今回の件、布川事件とともに日本の司法制度を大きくゆるがす、日本史上最大級の”えん罪事件”となってしまいましたが、問題は、「じゃあ、犯人はいったいダレで、警察、検察は、なぜそこまでゴビンダ氏を犯人に仕立てあげたかったのか?」ってところ。


被害者の女性はどんなヒトだったのか。

彼女は、東京電力東京本店の企画部経済調査室というところに所属しており、当時、女性ではめずらしい幹部社員、つまり超のつくほどのエリートだったんです。
というのも、大手企業の女性社員は、どんなに優秀でもお茶くみやコピーがメインの雑用がおおかった時代でしたからね。そんななか、とある法律が改正され、初の女性総合職として入社できた1期生だったようです。
そのときの直属の上司は、”勝俣恒久”現会長だったみたいですな。


ちなみに、彼女の父も東電の幹部で、当時「明るい未来のエネルギー」として期待されていた原発事業にもかかわる立ち場にいた方らしいのですが、あるとき急に反原発に転じ、社内で原発の危険性を説くようになって、上級役職から降格したようです。
彼はその後、すぐにガンで亡くなってしまったとのこと。

彼女も父親同様、社内で反原発を説き、自身が書いた「原発代替え地熱発電に関する論文」は、とある賞を得るほどのものだったとか。

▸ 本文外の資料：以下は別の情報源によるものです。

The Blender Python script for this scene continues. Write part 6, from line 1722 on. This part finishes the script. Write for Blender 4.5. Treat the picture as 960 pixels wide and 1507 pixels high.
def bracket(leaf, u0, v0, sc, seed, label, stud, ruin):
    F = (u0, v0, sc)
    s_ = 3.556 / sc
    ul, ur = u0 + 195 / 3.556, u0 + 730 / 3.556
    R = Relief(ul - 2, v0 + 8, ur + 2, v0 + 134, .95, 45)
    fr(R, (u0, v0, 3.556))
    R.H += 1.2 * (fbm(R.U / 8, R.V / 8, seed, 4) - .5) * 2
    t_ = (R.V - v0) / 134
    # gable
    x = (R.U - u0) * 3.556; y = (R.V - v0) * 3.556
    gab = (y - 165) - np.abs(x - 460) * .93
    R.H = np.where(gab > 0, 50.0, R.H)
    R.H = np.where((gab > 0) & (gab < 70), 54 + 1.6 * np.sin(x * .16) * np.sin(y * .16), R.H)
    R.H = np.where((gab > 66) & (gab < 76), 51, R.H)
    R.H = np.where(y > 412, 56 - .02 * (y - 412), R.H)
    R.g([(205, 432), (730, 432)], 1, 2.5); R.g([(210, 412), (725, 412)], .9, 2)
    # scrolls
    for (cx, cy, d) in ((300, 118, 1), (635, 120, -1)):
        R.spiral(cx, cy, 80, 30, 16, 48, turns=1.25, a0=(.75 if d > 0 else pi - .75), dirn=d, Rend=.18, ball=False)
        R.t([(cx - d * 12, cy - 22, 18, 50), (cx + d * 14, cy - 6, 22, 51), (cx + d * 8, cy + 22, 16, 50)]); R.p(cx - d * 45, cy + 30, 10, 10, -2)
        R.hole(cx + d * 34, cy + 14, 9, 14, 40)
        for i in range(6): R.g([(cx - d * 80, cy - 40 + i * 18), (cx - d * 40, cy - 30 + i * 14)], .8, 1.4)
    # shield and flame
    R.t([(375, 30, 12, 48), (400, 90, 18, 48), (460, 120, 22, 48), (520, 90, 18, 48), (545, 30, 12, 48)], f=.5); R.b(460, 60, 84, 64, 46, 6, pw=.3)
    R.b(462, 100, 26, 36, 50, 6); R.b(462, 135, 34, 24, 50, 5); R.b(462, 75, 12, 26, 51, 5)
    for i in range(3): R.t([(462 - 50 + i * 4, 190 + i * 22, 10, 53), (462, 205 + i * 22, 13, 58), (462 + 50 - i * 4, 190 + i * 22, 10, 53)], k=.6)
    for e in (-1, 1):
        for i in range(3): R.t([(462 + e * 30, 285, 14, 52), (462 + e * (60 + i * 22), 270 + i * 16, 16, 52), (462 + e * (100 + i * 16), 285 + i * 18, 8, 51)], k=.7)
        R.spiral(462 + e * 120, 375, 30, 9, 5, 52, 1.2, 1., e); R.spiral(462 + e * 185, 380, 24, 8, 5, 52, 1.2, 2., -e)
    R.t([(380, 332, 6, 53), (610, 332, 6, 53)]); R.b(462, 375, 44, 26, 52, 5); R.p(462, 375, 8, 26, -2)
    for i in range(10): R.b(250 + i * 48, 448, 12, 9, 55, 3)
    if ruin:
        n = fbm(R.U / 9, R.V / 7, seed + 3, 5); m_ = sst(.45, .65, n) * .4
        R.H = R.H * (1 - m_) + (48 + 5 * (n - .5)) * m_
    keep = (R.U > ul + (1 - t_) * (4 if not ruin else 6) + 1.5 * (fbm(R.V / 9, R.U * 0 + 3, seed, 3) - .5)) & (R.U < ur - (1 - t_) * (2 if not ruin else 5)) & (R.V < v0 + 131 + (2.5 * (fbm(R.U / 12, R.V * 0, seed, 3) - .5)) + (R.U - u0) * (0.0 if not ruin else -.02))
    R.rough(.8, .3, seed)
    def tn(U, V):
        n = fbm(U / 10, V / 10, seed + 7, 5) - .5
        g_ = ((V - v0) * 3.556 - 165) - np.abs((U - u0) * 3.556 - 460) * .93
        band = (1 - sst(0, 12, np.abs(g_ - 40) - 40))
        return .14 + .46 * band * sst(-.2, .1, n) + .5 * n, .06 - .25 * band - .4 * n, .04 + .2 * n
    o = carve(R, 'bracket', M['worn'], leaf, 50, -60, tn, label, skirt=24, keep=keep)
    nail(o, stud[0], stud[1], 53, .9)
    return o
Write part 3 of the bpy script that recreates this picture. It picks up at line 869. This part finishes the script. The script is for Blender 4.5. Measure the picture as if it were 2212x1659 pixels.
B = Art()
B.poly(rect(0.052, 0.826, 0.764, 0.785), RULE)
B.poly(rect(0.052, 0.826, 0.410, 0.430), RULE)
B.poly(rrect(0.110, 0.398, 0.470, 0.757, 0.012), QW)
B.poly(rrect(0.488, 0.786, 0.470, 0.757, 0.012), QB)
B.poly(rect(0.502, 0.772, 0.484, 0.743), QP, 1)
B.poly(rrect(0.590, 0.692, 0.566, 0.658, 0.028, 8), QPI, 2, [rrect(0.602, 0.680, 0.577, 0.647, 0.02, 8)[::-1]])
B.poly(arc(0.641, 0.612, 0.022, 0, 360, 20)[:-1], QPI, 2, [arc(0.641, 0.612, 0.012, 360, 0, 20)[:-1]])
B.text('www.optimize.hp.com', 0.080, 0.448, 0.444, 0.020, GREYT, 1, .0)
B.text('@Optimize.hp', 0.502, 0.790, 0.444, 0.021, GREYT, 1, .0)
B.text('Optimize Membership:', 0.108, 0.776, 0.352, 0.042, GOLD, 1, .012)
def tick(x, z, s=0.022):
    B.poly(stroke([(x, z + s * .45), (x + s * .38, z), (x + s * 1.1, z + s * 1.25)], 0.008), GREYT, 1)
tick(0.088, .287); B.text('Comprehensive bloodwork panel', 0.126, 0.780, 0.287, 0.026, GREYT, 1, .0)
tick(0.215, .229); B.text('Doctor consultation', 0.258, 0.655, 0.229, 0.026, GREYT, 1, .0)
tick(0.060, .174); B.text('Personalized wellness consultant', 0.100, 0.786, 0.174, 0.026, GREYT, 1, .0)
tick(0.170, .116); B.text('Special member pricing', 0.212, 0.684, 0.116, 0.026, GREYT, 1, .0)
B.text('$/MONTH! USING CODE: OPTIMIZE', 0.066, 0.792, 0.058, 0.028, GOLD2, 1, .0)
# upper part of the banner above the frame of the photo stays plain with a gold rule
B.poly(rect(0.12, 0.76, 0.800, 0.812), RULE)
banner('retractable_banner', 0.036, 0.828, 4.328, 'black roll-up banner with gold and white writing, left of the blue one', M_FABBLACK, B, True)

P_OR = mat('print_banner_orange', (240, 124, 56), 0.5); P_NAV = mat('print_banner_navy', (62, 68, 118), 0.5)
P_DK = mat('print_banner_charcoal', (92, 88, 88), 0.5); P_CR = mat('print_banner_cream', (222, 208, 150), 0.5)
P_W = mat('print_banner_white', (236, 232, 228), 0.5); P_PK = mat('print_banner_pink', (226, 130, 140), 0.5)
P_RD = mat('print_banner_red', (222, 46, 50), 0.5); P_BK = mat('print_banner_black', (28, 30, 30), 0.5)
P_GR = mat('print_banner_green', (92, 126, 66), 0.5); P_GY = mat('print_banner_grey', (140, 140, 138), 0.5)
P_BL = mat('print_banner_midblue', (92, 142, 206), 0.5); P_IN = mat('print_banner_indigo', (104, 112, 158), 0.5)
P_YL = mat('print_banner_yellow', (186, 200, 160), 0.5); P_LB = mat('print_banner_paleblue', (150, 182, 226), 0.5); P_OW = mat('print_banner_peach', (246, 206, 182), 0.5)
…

そんな日本のミライを担えるほど優秀だった彼女に、いったいナニがあったのでしょうかね。


佐野氏の著書『東電OL殺人事件』では、被害者の女性は”墜ちた”と表現しています。
彼女は、ホントに”墜ちた”のですかね。


「消されたライセンス」じゃないですが、彼女はナニから消されたのか。。。


検察には、ぜひともこの事件の真相を解明してほしいものですな。